Il bello, il buono e Pirandello

La commedia O di uno o di nessuno è inserita nell’edizione Mondadori delle opere teatrali di Luigi Pirandello subito dopo la versione in italiano di Liolà con testo a fronte in bellissimo siciliano agrigentino. Queste sono due opere scritte in periodi diversi: la prima durante la guerra mondiale, la seconda durante il primo dopoguerra, in pieno fascismo.

Come è solito in Pirandello, l’impressione che si riceve dalle sue storie è dell’esistenza di una necessità civile che è regola delle relazioni umane, necessità anche tragica, contro cui il protagonista si inventa una soluzione di libertà, di sopravvivenza bizzarra e stravagante. Un tizio che vorrebbe possedere la patente di jettatore, per esempio; l’altro che cambia identità per cambiare vita.

La necessità è la legge dall’egoismo e della convenienza comune: l’utile e l’onore. Dentro la gabbia dei diritti e doveri civili vive la persona perbene e benestante. Seguire le regole è l’unico modo per vivere in comunità. Il buono e il bello però vivono fuori da questa comunità.

Alla legge dell’utile si contrappone la legge della natura, scelta dalla coscienza individuale (non quella borghese), dal cuore, diremmo: un sentimento di ciò che è vero e quindi giusto: il bello e il buono che non hanno residenza nella comunità civile pirandelliana.

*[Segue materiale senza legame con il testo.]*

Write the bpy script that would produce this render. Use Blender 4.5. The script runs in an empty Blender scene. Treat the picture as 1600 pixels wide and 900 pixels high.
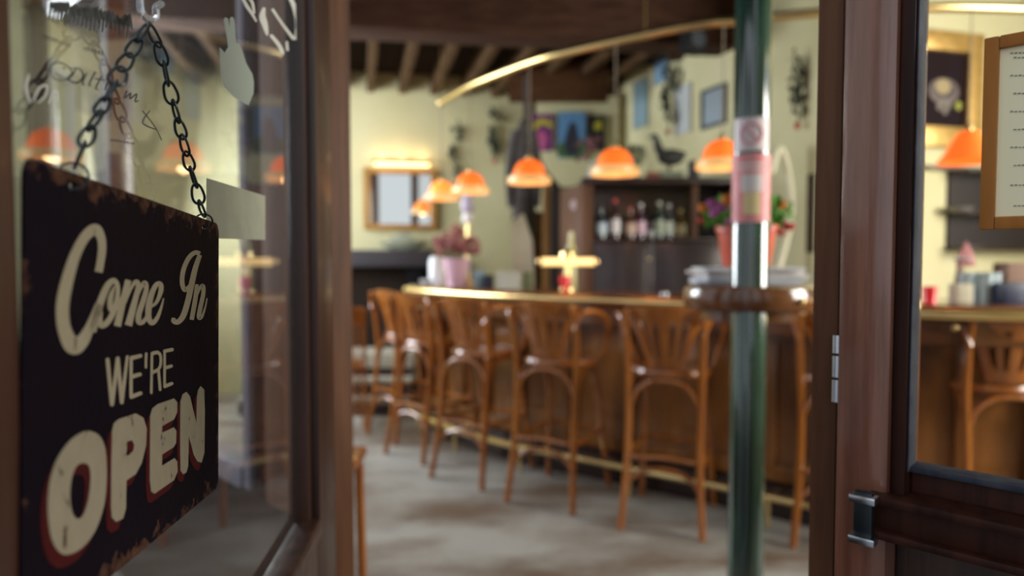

Ciò che è bello e giusto, e quindi il vero, agli occhi della comunità prende le forme della stravaganza, bizzarria, pazzia.

Nell’intreccio della commedia, con la sua carica di vitalità e spensierata saggezza, Liolà vive fuori dalla gabbia dell’utile egoistico e della morale comune, gestendo le scelte in mondo machiavellico, partorendo le leggi dell’agire in funzione alla verità effettuale delle cose, ma evitando che la menzogna della comunità possa danneggiare il proprio sentimento di ciò che è buono e vero.

in O di uno o di nessuno a scardinare la gabbia degli interessi è la maternità della giovane ragazza, prestatasi a fare da moglie ai due amici. Con la nascita di un figlio, di cui lei sconosce la precisa paternità, le regole implodono per gelosie e amor proprio. Nessuno vuole cedere ai propri interessi, nessuno dei due amici fa un passo avanti, pronto ad assumersi la responsabilità equivoca e sposare la ragazza. Tutt’e due si fanno i conti in tasca con la morale comune.

Nelle storie di Pirandello non scompare una verità, un fatto: il fatto. Questo vive nella coscienza, e partorisce un’altra verità, che è il giudizio e l’opinione, una controffensiva, una regola di sopravvivenza, una forma per sostenere e combattere l’altra necessità, stavolta imprevedibile, quella della natura. 

La partita è vinta uscendo dalla gabbia delle convenzioni, e ci si ritaglia uno spazio vitale fuori dal gregge.